» AIM
Report how many lines include the word "wide", and nothing besides that number.

» DATASET SECTION
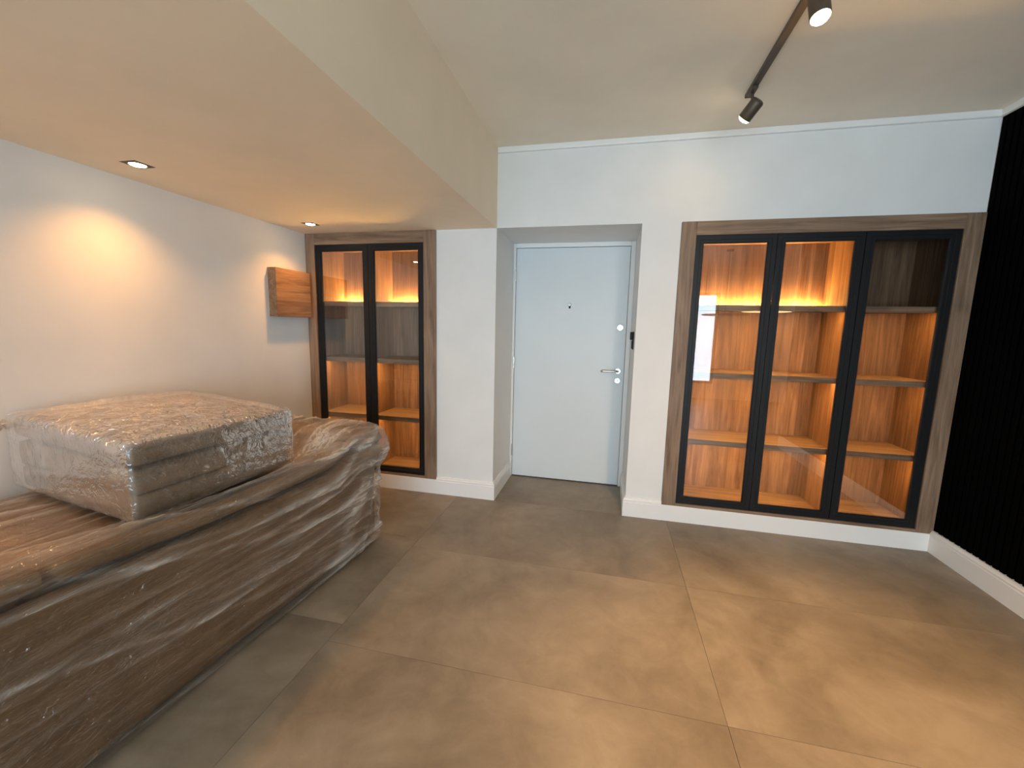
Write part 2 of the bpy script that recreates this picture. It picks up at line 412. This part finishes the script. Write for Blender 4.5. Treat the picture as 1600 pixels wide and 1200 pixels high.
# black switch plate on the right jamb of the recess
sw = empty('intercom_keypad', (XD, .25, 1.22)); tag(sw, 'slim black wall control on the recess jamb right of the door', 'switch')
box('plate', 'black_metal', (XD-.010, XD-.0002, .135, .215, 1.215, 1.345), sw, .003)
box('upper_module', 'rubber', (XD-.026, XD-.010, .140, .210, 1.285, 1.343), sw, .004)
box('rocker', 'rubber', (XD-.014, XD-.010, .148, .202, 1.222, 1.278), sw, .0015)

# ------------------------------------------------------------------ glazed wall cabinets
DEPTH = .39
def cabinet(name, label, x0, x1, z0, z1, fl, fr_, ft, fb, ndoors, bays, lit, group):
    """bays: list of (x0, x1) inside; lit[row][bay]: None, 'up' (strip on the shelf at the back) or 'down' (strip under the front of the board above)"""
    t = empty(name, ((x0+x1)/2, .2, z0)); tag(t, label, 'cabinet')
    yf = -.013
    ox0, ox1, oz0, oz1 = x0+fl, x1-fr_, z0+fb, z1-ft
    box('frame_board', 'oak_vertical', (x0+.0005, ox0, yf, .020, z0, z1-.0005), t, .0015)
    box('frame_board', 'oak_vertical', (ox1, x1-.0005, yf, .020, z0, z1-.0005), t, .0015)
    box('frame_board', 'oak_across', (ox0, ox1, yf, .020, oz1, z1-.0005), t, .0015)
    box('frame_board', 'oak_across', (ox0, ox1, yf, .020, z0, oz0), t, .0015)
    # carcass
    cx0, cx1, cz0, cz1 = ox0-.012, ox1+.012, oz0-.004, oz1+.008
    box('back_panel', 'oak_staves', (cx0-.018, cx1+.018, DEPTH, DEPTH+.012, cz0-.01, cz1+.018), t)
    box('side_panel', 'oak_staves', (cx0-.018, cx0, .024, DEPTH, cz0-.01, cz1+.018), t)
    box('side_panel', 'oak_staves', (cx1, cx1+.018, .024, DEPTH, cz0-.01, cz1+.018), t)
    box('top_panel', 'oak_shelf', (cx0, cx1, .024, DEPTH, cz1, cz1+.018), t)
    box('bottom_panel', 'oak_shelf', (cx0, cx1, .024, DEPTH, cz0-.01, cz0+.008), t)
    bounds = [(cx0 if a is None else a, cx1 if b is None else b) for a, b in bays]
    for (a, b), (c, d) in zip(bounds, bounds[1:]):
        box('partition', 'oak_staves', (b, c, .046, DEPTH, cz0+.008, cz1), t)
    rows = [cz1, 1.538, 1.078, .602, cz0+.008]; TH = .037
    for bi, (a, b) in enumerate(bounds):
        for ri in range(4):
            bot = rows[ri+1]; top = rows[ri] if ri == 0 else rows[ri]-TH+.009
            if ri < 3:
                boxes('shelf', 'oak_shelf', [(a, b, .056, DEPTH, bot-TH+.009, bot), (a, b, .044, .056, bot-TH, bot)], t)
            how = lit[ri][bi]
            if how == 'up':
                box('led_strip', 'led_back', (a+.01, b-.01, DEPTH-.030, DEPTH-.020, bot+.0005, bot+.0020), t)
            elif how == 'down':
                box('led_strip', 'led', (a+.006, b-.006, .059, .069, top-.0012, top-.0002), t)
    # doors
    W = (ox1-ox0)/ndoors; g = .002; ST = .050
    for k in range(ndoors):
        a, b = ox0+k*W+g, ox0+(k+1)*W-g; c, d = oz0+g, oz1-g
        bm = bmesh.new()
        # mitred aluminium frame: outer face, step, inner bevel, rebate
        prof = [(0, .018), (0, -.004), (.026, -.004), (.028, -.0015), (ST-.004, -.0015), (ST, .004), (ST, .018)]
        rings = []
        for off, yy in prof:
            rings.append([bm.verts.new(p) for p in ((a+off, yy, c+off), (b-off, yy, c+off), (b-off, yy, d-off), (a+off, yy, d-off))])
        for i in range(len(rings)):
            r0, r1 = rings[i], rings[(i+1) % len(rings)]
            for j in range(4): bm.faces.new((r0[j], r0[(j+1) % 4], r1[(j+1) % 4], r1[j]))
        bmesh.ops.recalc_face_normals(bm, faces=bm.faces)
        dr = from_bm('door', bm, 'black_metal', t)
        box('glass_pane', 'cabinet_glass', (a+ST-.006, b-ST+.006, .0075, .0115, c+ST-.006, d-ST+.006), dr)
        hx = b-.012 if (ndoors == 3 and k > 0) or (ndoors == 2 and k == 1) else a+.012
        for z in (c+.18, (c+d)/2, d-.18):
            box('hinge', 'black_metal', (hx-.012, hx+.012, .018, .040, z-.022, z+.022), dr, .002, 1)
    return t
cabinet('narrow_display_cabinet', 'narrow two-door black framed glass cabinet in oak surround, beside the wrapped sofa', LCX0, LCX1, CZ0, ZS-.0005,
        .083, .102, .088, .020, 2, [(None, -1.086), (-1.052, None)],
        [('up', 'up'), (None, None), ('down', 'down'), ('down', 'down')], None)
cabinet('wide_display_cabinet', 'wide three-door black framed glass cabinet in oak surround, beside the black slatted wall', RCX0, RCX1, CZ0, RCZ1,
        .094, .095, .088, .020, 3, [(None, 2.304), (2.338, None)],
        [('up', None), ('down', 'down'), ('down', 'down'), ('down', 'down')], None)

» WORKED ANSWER
2